- [Requirements] All lines from the beginning of the listing through the line with "COL = S.collection" are to be copied word for word; the pictures are not.
— START OF Information supplied —
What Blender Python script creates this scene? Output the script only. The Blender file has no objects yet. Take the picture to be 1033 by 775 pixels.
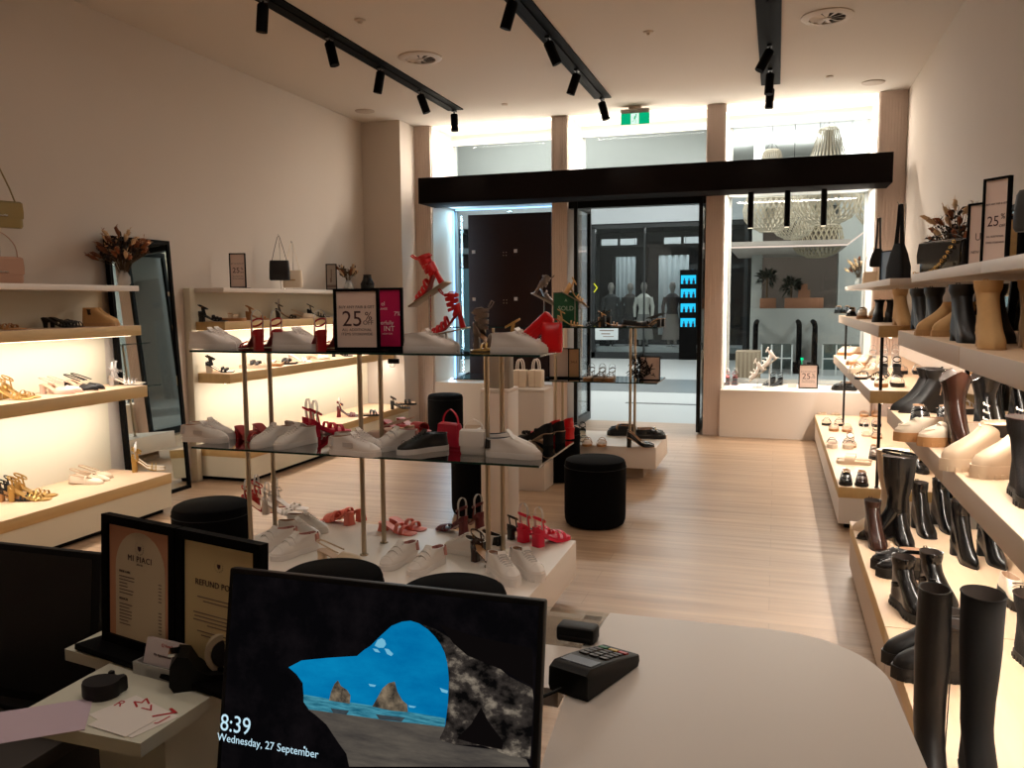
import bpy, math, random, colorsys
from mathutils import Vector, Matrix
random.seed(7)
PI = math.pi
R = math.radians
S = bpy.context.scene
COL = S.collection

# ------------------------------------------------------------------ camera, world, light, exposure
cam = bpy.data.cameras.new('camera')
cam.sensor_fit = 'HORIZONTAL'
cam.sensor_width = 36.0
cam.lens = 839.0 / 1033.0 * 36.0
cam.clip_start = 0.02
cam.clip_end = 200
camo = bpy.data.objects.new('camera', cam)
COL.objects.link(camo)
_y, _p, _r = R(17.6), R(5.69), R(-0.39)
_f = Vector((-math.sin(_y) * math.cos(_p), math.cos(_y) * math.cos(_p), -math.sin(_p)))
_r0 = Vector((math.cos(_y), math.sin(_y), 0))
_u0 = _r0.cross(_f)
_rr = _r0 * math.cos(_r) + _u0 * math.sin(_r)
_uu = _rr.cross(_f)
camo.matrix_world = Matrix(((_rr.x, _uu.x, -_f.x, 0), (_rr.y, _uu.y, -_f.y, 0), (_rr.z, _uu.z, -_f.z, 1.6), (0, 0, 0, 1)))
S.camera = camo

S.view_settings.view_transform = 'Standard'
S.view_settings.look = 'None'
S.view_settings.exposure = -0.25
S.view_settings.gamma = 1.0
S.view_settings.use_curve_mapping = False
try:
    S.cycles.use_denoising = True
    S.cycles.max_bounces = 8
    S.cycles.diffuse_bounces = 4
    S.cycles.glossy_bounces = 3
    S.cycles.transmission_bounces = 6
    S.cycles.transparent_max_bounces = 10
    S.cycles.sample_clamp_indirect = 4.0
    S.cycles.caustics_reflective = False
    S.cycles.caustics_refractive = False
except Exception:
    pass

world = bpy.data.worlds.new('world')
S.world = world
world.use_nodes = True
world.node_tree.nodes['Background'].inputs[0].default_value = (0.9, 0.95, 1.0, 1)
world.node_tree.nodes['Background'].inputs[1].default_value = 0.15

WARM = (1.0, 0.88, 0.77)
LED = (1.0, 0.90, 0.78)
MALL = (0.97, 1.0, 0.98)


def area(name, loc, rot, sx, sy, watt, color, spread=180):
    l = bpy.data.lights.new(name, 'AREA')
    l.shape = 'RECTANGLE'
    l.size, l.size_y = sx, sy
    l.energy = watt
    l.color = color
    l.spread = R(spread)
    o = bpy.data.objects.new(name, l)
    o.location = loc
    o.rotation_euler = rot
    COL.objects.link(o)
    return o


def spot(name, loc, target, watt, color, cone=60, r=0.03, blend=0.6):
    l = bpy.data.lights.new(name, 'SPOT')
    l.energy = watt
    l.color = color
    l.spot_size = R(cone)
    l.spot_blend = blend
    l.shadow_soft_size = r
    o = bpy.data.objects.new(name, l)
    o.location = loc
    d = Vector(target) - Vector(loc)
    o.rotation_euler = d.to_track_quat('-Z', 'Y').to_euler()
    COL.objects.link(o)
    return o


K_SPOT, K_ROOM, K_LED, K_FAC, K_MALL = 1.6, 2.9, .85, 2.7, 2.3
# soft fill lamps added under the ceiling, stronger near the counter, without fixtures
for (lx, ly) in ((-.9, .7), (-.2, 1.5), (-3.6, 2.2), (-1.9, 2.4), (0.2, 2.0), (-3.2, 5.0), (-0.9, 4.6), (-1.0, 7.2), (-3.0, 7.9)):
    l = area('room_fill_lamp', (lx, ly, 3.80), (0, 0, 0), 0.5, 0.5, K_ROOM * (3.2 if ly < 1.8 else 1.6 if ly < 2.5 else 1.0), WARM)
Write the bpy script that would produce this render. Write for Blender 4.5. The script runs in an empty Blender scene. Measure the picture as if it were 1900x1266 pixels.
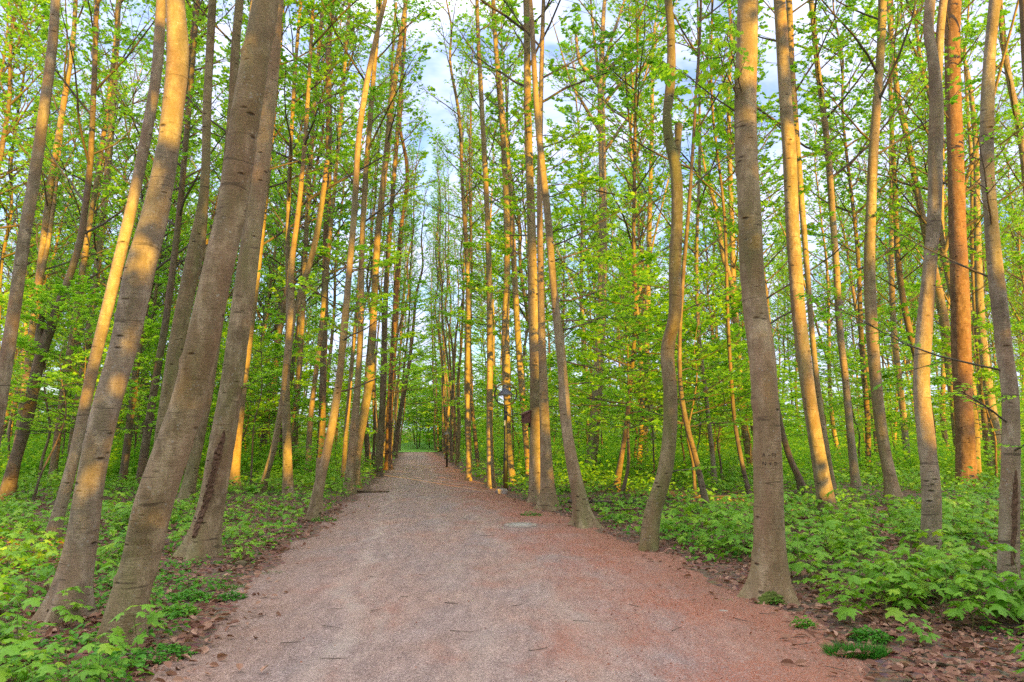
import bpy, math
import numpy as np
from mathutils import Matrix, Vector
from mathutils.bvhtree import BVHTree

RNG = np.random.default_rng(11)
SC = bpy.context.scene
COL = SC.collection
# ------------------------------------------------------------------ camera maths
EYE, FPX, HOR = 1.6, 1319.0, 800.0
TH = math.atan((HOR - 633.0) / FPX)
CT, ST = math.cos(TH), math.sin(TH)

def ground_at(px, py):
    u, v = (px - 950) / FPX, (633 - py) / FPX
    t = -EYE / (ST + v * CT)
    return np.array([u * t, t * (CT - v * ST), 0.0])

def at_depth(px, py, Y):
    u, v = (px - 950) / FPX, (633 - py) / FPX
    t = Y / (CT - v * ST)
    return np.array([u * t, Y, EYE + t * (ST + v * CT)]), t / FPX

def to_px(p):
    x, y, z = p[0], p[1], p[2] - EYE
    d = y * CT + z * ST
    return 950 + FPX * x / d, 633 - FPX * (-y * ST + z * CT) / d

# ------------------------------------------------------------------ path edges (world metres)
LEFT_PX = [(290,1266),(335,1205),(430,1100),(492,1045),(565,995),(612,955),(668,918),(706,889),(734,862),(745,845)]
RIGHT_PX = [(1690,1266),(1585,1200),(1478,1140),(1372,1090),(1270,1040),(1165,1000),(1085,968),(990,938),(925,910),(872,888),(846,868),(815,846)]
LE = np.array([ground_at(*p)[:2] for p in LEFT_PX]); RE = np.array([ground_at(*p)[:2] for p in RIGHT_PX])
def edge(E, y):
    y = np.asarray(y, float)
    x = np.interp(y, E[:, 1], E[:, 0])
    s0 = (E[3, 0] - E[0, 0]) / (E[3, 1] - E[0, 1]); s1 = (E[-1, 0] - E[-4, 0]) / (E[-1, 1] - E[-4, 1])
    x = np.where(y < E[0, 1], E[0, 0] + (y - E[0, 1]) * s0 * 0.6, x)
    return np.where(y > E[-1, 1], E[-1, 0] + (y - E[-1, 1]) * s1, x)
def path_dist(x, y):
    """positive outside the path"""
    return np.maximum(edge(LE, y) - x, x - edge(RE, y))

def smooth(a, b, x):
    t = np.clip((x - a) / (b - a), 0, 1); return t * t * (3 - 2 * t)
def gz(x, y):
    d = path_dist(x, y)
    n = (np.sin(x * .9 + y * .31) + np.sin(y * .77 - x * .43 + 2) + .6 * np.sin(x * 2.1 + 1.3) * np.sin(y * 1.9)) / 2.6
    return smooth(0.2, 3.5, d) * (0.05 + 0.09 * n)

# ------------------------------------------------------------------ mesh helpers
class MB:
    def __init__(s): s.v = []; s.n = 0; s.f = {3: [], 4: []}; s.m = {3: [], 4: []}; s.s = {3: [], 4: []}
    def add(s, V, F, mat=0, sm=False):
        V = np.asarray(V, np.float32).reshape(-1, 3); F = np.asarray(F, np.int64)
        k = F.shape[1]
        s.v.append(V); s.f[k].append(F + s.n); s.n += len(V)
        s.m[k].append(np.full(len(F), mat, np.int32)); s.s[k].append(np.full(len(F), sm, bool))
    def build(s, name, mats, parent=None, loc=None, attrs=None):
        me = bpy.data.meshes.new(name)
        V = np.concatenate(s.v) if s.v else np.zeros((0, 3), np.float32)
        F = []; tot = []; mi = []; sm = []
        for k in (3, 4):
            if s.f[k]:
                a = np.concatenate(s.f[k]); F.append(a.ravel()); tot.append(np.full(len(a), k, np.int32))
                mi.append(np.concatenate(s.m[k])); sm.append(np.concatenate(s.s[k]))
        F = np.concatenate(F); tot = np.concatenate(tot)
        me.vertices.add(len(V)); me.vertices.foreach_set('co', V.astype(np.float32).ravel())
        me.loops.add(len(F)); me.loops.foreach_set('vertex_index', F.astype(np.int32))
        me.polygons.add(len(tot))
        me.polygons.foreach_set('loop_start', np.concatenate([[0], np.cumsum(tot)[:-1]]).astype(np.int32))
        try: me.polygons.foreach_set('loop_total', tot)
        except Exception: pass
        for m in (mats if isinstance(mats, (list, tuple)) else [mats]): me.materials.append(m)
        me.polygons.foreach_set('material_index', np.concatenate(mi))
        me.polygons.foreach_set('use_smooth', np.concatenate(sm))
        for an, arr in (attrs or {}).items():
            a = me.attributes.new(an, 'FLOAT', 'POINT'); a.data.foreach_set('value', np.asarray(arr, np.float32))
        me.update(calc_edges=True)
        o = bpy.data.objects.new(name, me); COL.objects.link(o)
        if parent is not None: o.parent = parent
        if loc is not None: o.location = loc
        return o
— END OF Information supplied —
- [Output]
What Blender Python script creates this scene? Output the script only. The Blender file has no objects yet. Take the picture to be 1033 by 775 pixels.
import bpy, math, random, colorsys
from mathutils import Vector, Matrix
random.seed(7)
PI = math.pi
R = math.radians
S = bpy.context.scene
COL = S.collection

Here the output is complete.